# Set task
Look through the material below and copy exactly the lines from the line with "m2, T, droop=droop, aspect=aspect)" to the line with "return [((random.uniform(-w, w)", those two lines included.

# Data section

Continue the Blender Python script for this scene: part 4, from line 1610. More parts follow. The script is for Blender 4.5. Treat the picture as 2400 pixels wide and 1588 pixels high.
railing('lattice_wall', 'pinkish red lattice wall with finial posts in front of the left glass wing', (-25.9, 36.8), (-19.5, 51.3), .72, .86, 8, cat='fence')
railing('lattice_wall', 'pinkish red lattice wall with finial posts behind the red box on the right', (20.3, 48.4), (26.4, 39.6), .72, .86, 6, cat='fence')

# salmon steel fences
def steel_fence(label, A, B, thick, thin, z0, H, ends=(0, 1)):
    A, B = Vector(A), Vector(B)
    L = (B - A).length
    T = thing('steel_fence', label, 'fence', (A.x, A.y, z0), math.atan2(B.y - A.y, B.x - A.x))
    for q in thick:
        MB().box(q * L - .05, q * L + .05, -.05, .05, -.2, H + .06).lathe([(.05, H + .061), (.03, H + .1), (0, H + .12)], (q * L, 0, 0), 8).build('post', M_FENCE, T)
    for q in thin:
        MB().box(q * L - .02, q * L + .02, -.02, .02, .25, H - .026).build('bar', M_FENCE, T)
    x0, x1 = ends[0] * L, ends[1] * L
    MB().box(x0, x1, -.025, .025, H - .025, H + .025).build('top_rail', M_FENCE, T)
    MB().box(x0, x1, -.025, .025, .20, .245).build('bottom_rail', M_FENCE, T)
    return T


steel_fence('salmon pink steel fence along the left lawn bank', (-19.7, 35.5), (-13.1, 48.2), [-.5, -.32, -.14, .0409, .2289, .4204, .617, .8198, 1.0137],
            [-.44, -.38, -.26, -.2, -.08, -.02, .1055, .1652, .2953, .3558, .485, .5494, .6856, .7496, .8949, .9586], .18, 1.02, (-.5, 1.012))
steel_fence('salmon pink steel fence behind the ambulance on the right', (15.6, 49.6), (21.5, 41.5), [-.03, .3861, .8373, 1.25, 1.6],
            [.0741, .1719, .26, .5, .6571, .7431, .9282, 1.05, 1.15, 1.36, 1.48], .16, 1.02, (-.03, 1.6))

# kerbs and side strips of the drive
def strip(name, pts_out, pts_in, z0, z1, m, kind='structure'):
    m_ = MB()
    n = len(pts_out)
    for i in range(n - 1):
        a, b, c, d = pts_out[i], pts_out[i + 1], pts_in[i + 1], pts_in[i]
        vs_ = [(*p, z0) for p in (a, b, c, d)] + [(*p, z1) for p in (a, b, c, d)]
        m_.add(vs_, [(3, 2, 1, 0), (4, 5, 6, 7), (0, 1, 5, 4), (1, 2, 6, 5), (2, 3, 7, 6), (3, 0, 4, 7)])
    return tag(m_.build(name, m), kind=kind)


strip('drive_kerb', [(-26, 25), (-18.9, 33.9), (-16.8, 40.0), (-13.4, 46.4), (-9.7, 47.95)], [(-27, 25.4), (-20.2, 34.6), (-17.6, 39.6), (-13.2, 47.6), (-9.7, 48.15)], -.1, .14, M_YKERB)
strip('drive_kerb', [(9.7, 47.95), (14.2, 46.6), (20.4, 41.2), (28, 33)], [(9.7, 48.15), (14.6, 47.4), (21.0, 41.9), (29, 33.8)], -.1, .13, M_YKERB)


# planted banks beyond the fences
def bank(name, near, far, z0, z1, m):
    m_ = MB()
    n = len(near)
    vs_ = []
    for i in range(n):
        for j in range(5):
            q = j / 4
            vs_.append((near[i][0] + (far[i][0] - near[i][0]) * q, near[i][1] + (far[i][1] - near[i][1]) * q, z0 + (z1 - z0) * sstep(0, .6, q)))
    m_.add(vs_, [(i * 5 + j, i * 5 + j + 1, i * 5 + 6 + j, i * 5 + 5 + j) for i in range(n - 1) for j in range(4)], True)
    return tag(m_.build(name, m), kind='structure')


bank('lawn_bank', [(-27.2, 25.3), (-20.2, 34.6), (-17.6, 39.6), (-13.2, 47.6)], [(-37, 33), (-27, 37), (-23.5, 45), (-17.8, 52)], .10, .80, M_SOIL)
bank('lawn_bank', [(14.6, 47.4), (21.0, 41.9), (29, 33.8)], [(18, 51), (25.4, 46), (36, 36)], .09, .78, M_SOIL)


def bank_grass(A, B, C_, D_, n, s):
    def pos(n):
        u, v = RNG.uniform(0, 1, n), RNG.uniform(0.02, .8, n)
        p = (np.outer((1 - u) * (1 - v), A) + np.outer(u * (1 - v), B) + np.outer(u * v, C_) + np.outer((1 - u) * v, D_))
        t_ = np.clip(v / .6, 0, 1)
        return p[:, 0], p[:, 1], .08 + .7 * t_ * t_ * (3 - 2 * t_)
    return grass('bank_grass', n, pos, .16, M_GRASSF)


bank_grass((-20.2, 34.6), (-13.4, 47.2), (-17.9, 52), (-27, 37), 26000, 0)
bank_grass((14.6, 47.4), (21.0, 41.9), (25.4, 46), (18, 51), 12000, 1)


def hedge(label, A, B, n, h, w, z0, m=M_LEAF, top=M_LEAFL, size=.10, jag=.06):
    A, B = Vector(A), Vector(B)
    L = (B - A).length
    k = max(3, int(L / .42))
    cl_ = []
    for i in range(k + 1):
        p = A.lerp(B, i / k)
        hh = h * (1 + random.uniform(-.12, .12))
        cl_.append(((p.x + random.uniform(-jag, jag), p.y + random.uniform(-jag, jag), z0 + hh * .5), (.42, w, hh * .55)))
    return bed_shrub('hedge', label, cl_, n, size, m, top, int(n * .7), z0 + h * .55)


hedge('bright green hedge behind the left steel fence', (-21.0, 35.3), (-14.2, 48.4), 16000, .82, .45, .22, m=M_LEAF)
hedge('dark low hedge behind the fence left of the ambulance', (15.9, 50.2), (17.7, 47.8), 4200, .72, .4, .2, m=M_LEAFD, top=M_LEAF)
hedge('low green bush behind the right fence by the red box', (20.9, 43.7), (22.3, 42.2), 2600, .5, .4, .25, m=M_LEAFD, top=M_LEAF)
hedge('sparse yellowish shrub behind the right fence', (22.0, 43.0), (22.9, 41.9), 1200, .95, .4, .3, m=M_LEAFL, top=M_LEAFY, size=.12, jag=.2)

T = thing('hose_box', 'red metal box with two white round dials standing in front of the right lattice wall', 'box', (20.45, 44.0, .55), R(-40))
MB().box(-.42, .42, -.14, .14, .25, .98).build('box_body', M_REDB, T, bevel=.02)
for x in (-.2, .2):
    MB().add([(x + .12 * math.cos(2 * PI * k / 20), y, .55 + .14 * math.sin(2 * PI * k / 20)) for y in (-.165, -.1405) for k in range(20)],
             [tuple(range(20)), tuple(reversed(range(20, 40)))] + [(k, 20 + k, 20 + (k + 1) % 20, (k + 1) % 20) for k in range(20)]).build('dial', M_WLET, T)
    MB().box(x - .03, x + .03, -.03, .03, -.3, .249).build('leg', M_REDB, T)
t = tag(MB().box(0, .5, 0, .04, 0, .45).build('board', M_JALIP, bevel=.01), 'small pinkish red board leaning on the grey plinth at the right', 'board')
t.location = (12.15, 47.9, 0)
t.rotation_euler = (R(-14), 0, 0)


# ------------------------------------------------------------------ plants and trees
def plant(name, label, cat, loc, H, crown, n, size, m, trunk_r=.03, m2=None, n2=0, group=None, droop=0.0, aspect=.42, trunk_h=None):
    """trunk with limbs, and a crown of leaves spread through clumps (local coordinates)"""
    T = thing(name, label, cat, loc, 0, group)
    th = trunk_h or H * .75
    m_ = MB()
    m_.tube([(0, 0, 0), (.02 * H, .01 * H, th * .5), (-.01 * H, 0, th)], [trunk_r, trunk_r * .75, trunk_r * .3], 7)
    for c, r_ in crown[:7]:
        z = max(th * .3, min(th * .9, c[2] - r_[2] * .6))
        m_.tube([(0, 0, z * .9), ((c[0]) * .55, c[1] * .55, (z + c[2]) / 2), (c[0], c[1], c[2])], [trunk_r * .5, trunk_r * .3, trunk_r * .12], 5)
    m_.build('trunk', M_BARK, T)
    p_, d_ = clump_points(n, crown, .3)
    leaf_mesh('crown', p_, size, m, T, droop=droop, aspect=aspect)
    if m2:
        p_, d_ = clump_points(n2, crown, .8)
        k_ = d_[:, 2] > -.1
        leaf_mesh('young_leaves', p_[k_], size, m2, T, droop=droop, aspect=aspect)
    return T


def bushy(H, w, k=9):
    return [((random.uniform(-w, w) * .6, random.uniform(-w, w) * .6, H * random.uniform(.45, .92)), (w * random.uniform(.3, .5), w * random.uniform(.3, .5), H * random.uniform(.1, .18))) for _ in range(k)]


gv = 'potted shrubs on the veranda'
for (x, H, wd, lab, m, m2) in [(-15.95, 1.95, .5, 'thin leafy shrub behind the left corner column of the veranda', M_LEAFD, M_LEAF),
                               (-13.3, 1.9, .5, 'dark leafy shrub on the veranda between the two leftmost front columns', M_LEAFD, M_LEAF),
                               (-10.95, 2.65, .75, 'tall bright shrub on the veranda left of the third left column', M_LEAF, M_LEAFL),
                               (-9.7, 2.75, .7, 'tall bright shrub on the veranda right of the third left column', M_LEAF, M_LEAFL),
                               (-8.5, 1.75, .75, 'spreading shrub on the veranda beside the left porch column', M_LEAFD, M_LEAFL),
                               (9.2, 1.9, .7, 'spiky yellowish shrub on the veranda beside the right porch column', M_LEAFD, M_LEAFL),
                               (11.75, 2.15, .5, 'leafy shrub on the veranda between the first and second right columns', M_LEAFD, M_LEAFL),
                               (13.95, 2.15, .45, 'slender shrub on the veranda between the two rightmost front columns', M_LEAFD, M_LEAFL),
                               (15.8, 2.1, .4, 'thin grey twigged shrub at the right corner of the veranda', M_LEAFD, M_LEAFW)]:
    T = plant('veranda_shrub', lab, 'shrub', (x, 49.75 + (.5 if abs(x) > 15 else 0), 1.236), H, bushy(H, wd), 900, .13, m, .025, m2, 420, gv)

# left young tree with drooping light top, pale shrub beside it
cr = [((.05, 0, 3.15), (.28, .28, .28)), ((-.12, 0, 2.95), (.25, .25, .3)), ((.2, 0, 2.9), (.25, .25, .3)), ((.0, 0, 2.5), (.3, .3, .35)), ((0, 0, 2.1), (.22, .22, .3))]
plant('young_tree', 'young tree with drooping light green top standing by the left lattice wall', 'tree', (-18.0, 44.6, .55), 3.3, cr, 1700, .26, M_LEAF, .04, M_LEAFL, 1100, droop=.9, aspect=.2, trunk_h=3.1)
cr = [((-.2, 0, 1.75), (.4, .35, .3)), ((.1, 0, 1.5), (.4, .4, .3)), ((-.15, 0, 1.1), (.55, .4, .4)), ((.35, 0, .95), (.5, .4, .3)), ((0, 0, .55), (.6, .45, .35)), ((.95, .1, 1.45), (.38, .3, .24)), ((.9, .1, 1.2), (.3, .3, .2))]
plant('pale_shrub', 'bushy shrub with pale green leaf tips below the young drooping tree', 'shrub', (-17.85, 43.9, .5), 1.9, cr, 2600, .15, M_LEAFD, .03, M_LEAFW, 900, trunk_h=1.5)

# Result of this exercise
        leaf_mesh('young_leaves', p_[k_], size, m2, T, droop=droop, aspect=aspect)
    return T


def bushy(H, w, k=9):
    return [((random.uniform(-w, w) * .6, random.uniform(-w, w) * .6, H * random.uniform(.45, .92)), (w * random.uniform(.3, .5), w * random.uniform(.3, .5), H * random.uniform(.1, .18))) for _ in range(k)]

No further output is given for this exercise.